À Losonc, quelque part en Slovaquie, près de la frontière hongroise, deux enfants de huit ans, Léviathan fils de bonne famille, et Kápia livré à lui-même et à la rue, deviennent les meilleurs amis du monde. L’un obèse, poussé par son grand père à écrire des histoires, l’autre sec, graine de voyou, voit son père alcoolique s’enfermer dans un placard pour éviter de le rouer de coups. Ce sont deux mauvais garçons qui font les quatre cents coups, ne craignent pas les adultes et font souffrir les plus faibles à l’école et dans la rue. « Kapia me révéla un jour sa théorie sur les bons et les méchants. Kápia fermait l’œil gauche et regardait le monde environnant… Ceux qui ne se déformaient pas sur la rétine de l’œil entrouvert étaient bons et n’avaient pas besoin d’être rossés à titre préventif…Quand je lui demandais s’il s’était déjà mis devant un miroir en clignant de l’œil, il ne répondait pas. » Même si leur éducation les sépare, la force de leur amour les rend attachants même si leurs exactions prêtent à réfléchir sur les mœurs du pays.
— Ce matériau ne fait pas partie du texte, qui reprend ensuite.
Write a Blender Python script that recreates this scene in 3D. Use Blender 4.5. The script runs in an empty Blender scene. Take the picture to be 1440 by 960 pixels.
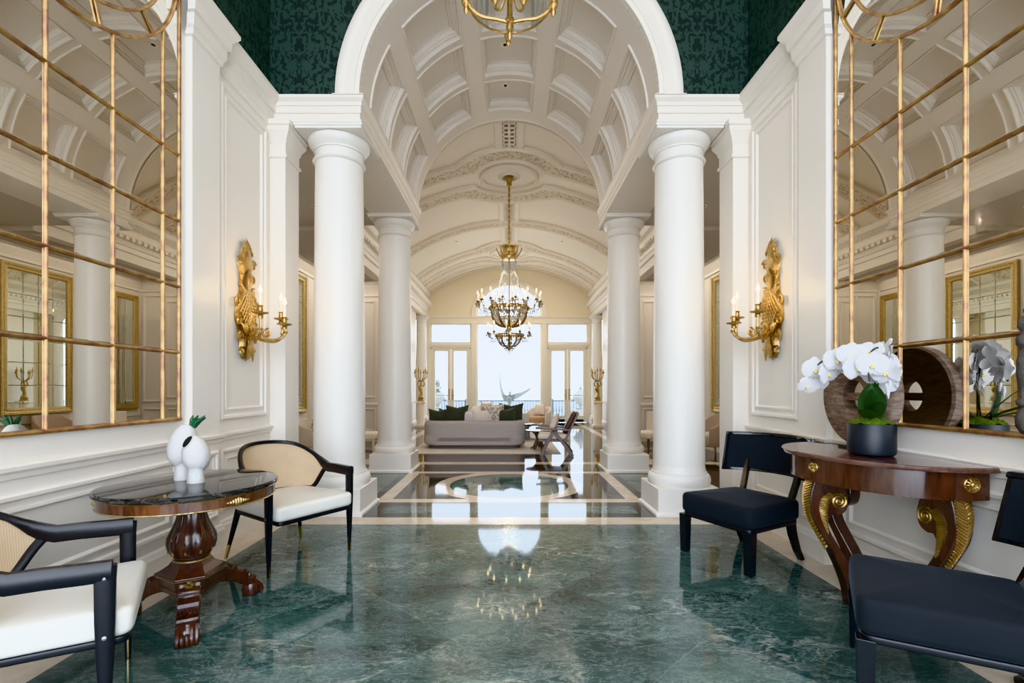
import bpy, bmesh, math, random
from math import sin, cos, pi, sqrt, asin, atan2, radians
from mathutils import Vector, Matrix
random.seed(7)
SC = bpy.context.scene
COL = SC.collection

# ------------------------------------------------------------------ mesh helper
class MB:
    def __init__(s):
        s.v = []; s.f = []; s.m = []; s.M = Matrix.Identity(4); s.mi = 0
    def p(s, x, y, z):
        q = s.M @ Vector((x, y, z)); s.v.append((q.x, q.y, q.z)); return len(s.v) - 1
    def face(s, *ids):
        s.f.append(tuple(ids)); s.m.append(s.mi)
    def box(s, x0, x1, y0, y1, z0, z1):
        a = [s.p(x, y, z) for z in (z0, z1) for y in (y0, y1) for x in (x0, x1)]
        for q in ((0,2,3,1),(4,5,7,6),(0,1,5,4),(2,6,7,3),(0,4,6,2),(1,3,7,5)):
            s.face(*[a[i] for i in q])
    def quad(s, a, b, c, d):
        s.face(s.p(*a), s.p(*b), s.p(*c), s.p(*d))
    def loft(s, loops, closed=True, cap0=False, cap1=False):
        ids = [[s.p(*q) for q in L] for L in loops]
        n = len(ids[0])
        for i in range(len(ids) - 1):
            for j in range(n if closed else n - 1):
                k = (j + 1) % n
                s.face(ids[i][j], ids[i][k], ids[i+1][k], ids[i+1][j])
        if cap0: s.face(*ids[0][::-1])
        if cap1: s.face(*ids[-1])
        return ids
    def lathe(s, prof, n=24, c=(0,0,0), ph=0.0, cap0=True, cap1=True, sx=1.0, sy=1.0):
        L = [[(c[0] + r*sx*cos(ph + 2*pi*j/n), c[1] + r*sy*sin(ph + 2*pi*j/n), c[2] + z) for j in range(n)] for r, z in prof]
        s.loft(L, True, cap0, cap1)
    def tube(s, pts, rad, n=8, closed=False, sx=1.0, cap=True, ph=0.0):
        P = [Vector(p) for p in pts]; N = len(P)
        R = rad if isinstance(rad, (list, tuple)) else [rad]*N
        loops = []; prev = None
        for i in range(N):
            if closed: t = P[(i+1) % N] - P[i-1]
            else: t = P[min(i+1, N-1)] - P[max(i-1, 0)]
            if t.length < 1e-9: t = Vector((0,0,1))
            t.normalize()
            if prev is None:
                u = t.cross(Vector((0,0,1)))
                if u.length < 0.05: u = t.cross(Vector((0,1,0)))
            else:
                u = prev - t*prev.dot(t)
            u.normalize(); w = t.cross(u); prev = u
            loops.append([tuple(P[i] + u*(R[i]*sx*cos(ph+2*pi*j/n)) + w*(R[i]*sin(ph+2*pi*j/n))) for j in range(n)])
        if closed: loops.append(loops[0])
        s.loft(loops, True, cap and not closed, cap and not closed)
    def prism(s, poly, mapf, d0, d1):
        a = [s.p(*mapf(u, v, d0)) for u, v in poly]; b = [s.p(*mapf(u, v, d1)) for u, v in poly]
        n = len(poly)
        s.face(*a[::-1]); s.face(*b)
        for i in range(n):
            k = (i+1) % n; s.face(a[i], a[k], b[k], b[i])
    def panel(s, mapf, u0, u1, v0, v1, prof, nu=1, nv=1, cap=True):
        """nested rectangular moulding loops; prof = [(inset, depth)...]"""
        loops = []
        for ins, d in prof:
            a0, a1, b0, b1 = u0+ins, u1-ins, v0+ins, v1-ins
            L = []
            for i in range(nu): L.append((a0 + (a1-a0)*i/nu, b0))
            for i in range(nv): L.append((a1, b0 + (b1-b0)*i/nv))
            for i in range(nu): L.append((a1 + (a0-a1)*i/nu, b1))
            for i in range(nv): L.append((a0, b1 + (b0-b1)*i/nv))
            loops.append([mapf(u, v, d) for u, v in L])
        ids = s.loft(loops)
        if cap:
            I = ids[-1]
            if nu == 1 and nv == 1: s.face(*I)
            elif nv == 1:
                for i in range(nu):
                    s.face(I[i], I[i+1], I[nu+1+(nu-1-i)], I[(nu+1+(nu-i)) % len(I)])
    def grid(s, fn, nu, nv, closeu=False):
        ids = [[s.p(*fn(i/nu, j/nv)) for j in range(nv+1)] for i in range(nu + (0 if closeu else 1))]
        for i in range(nu):
            k = (i+1) % len(ids)
            for j in range(nv): s.face(ids[i][j], ids[k][j], ids[k][j+1], ids[i][j+1])
    def sweep(s, prof, path, closed=False):
        """prof (out, z) mitred along a plan path of (x, y, nx, ny) (offset direction given)"""
        s.loft([[(x + nx*o, y + ny*o, z) for o, z in prof] for x, y, nx, ny in path], False)
    def ell(s, c, r, nu=12, nv=8):
        s.lathe([(max(1e-4, sin(pi*i/nv))*1.0, -cos(pi*i/nv)*r[2]) for i in range(nv+1)], nu, c, 0, True, True, r[0], r[1])
    def obj(s, name, mats, parent=None, smooth=35, bevel=0, seg=2, weld=True):
        me = bpy.data.meshes.new(name)
        me.from_pydata(s.v, [], s.f)
        if not isinstance(mats, (list, tuple)): mats = [mats]
        for m in mats: me.materials.append(m)
        for i, p in enumerate(me.polygons): p.material_index = s.m[i]
        bm = bmesh.new(); bm.from_mesh(me)
        if weld: bmesh.ops.remove_doubles(bm, verts=bm.verts, dist=1e-5)
        bmesh.ops.dissolve_degenerate(bm, dist=1e-6, edges=bm.edges)
        bmesh.ops.recalc_face_normals(bm, faces=bm.faces)
        bm.to_mesh(me); bm.free()
        if smooth:
            me.shade_smooth(); me.set_sharp_from_angle(angle=radians(smooth))
        o = bpy.data.objects.new(name, me); COL.objects.link(o)
        if parent is not None: o.parent = parent
        if bevel:
            b = o.modifiers.new('bev', 'BEVEL'); b.width = bevel; b.segments = seg; b.limit_method = 'ANGLE'; b.angle_limit = radians(40)
            b.harden_normals = False
        return o

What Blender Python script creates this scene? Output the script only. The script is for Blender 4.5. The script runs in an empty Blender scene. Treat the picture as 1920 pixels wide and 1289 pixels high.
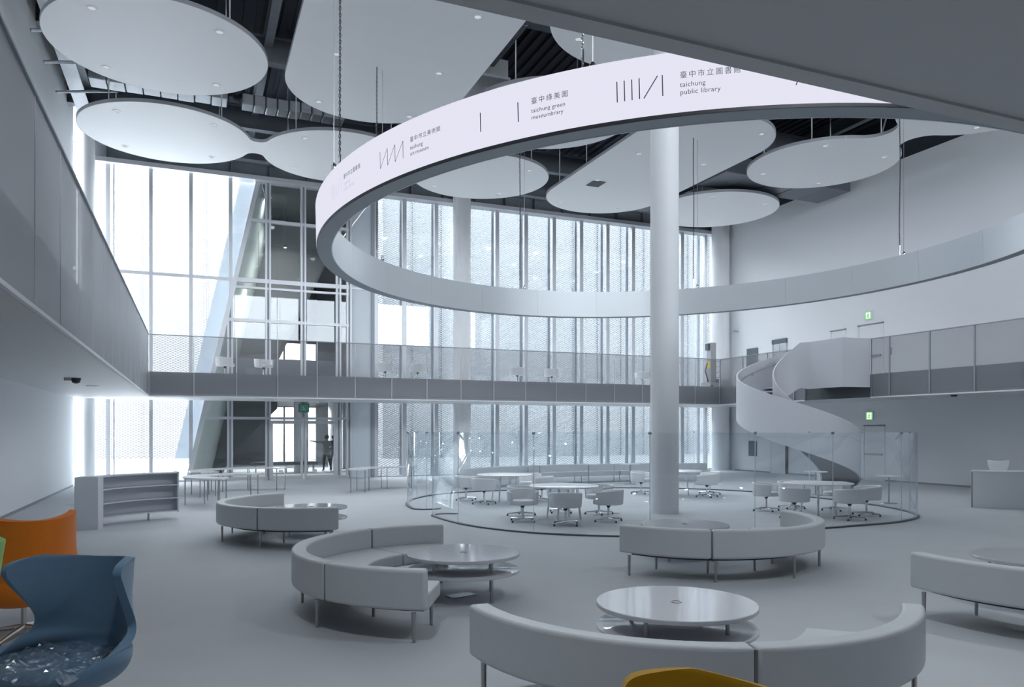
import bpy, bmesh, math, random
from math import sin, cos, pi, radians, sqrt, atan2
from mathutils import Vector, Matrix
random.seed(7)

# ------------------------------------------------------------------ camera, sky, exposure
SC = bpy.context.scene
COL = SC.collection
CAMH = 1.9
cam = bpy.data.cameras.new('camera')
cam.sensor_width = 36.0
cam.lens = 36.0 * 1430.0 / 1920.0
cam.shift_y = (808 - 644.5) / 1920.0
cam.clip_end = 400
co = bpy.data.objects.new('camera', cam)
COL.objects.link(co)
co.location = (0, 0, CAMH)
co.rotation_euler = (pi / 2, 0, -math.atan(596 / 1430.0))
SC.camera = co

w = bpy.data.worlds.new('overcast_sky')
SC.world = w
w.use_nodes = True
bg = w.node_tree.nodes['Background']
bg.inputs[0].default_value = (0.90, 0.95, 1.0, 1)
bg.inputs[1].default_value = 3.6
SC.view_settings.view_transform = 'Standard'
SC.view_settings.look = 'None'
SC.view_settings.gamma = 1.0
SC.view_settings.use_curve_mapping = False
SC.view_settings.exposure = 2.14
cy = SC.cycles
cy.max_bounces = 14
cy.diffuse_bounces = 9
cy.glossy_bounces = 4
cy.transmission_bounces = 6
cy.transparent_max_bounces = 24
cy.sample_clamp_indirect = 6
cy.use_denoising = True
cy.caustics_reflective = False
cy.caustics_refractive = False

# window portal: tells the sampler where the sky comes in, gives off nothing itself
pl = bpy.data.lights.new('window_portal', 'AREA')
pl.shape = 'RECTANGLE'
pl.size = 28.6
pl.size_y = 11.6
pl.cycles.is_portal = True
po = bpy.data.objects.new('window_portal', pl)
COL.objects.link(po)
po.location = (10.0, 30.7, 5.85)
po.rotation_euler = (-pi / 2, 0, 0)

pl2 = bpy.data.lights.new('rear_window_portal', 'AREA')
pl2.shape = 'RECTANGLE'
pl2.size = 20.7
pl2.size_y = 3.5
pl2.cycles.is_portal = True
po2 = bpy.data.objects.new('rear_window_portal', pl2)
COL.objects.link(po2)
po2.location = (13.15, -2.95, 11.05)
po2.rotation_euler = (pi / 2, 0, 0)

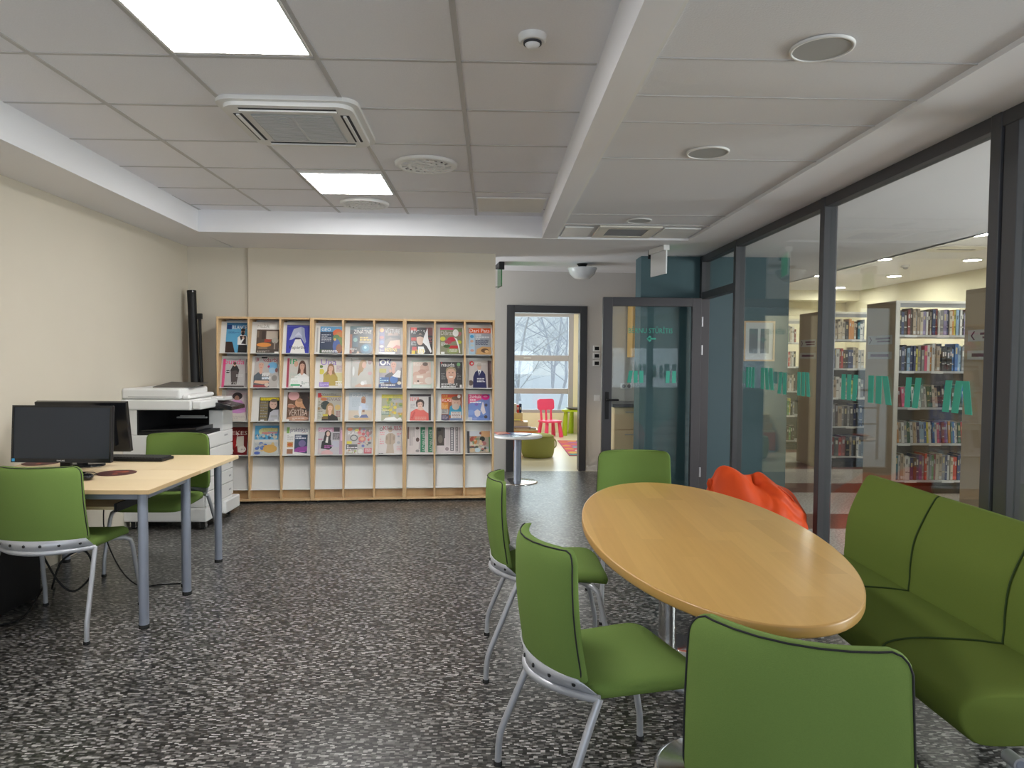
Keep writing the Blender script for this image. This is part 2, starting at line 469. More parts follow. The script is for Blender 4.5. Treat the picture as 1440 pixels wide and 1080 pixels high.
# play room
MB().box(-.14, .02, 9.0, 13.9, 0, 2.8).build('wall_play_room_left', M['yellow_wall'], kind='structure')
MB().box(-.14, 2.9, 8.99, 13.9, 2.7, 2.76).build('ceiling_play_room', M['white'], kind='structure')
pr_ = MB().box(-.14, .10, 13.5, 13.62, 0, 2.76).box(1.55, 2.5, 13.5, 13.62, 0, 2.76).box(.10, 1.55, 13.5, 13.62, 0, .37).box(.10, 1.55, 13.5, 13.62, 2.27, 2.76)
pr_.build('wall_play_room_far', M['yellow_wall'], kind='structure')
w4 = struct_root('window_4')
wf = MB()
for a, b, z0, z1 in ((.10, .17, .37, 2.27), (1.455, 1.55, .37, 2.27), (.17, 1.455, .37, .43), (.17, 1.455, 2.20, 2.27), (.17, 1.455, 1.36, 1.47), (.17, 1.455, .735, .835)):
    wf.box(a, b, 13.5, 13.58, z0, z1)
part('window_frame', wf, mat('grey_window_frame', (.42, .41, .43), .5), w4, bevel=.006)
for z0, z1 in ((.43, .735), (.835, 1.36), (1.47, 2.20)):
    part('glass_pane', MB().box(.17, 1.455, 13.535, 13.541, z0, z1), M['glass'], w4)
part('window_handle', MB().box(.60, .74, 13.48, 13.5, 1.405, 1.425), M['plastic_white'], w4, bevel=.004)
# library shell
MB().box(2.30, 4.15, -3.4, 14.0, S, S + .06).box(4.10, 4.15, -3.4, 14.0, S, 2.8).build('ceiling_library_soffit', M['white'], kind='structure')
MB().box(4.15, 7.6, -3.4, 14.0, 2.75, 2.81).build('ceiling_library', M['white'], kind='structure')
MB().box(7.0, 7.15, -3.4, 14.0, 0, 2.8).build('wall_library_right', M['yellow_wall'], kind='structure')
MB().box(2.56, 7.1, 13.9, 14.05, 0, 2.8).box(2.56, 7.0, 13.4, 13.9, 2.56, 2.8).build('wall_library_far', M['yellow_wall'], kind='structure')
MB().box(2.3, 7.1, -3.5, -3.4, 0, 2.8).build('wall_library_front', M['cream'], kind='structure')

# ------------------------------------------------------------------ glass partition and door
XG = 2.22
w1 = struct_root('window_1')
for y0, y1 in ((7.36, 7.43), (6.33, 6.39), (4.635, 4.70), (3.02, 3.085), (1.3, 1.36)):
    part('mullion', MB().box(2.175, 2.265, y0, y1, 0, S), M['dark_metal'], w1, bevel=.004)
part('mullion', MB().box(2.185, 2.275, 2.93, 3.012, 0, S), M['dark_metal'], w1, bevel=.004)
part('top_rail', MB().box(2.18, 2.26, -1.5, 7.43, 2.435, S), M['dark_metal'], w1, bevel=.004)
part('transom', MB().box(2.18, 2.26, 6.39, 7.36, 2.05, 2.12), M['dark_metal'], w1, bevel=.004)
for y0, y1 in ((4.70, 6.33), (3.085, 4.635), (1.36, 2.93)):
    part('bottom_rail', MB().box(2.18, 2.26, y0, y1, 0, .07), M['dark_metal'], w1, bevel=.004)
panes = []
for y0, y1, z0 in ((6.39, 7.36, 2.12), (4.70, 6.33, .07), (3.085, 4.635, .07), (1.36, 2.93, .07)):
    panes.append(part('glass_pane', MB().box(XG - .004, XG + .004, y0, y1, z0, 2.435), M['glass'], w1))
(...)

Ce roman s’ancre dans une ville imaginaire, Losonc, où l’on rencontre les problèmes des invasions et guerres en fond historique induites par la proximité de la Hongrie et la création de l’Empire Austro-Hongrois, et où, entre légendes racontées par la grand-mère de l’un, comme celle de serpents noirs qui agonisent quand la rivière noircit et devient frontière, et les histoires d’objets comme celle du couteau à la lame violette et parfumée forgé il y a bien longtemps par un amoureux original que possédait l’autre, le récit est parsemé d’anecdotes riches d’une culture slovaque très colorée.
Peter Balko raconte, à l’aide de personnages mythiques inventés et d’objets symboliques, l’histoire de la Slovaquie traditionnelle dominée par les Hongrois puis envahie par les Allemands. Le regard extérieur et le ton léger composent une fiction vive, parfois baroque, où l’amitié indéfectible de deux enfants de huit ans a une place de choix. Le regard extérieur, la plume légère dans la description des faits donne au tragique des allures de fiction et renforce l’absurdité de ce siècle.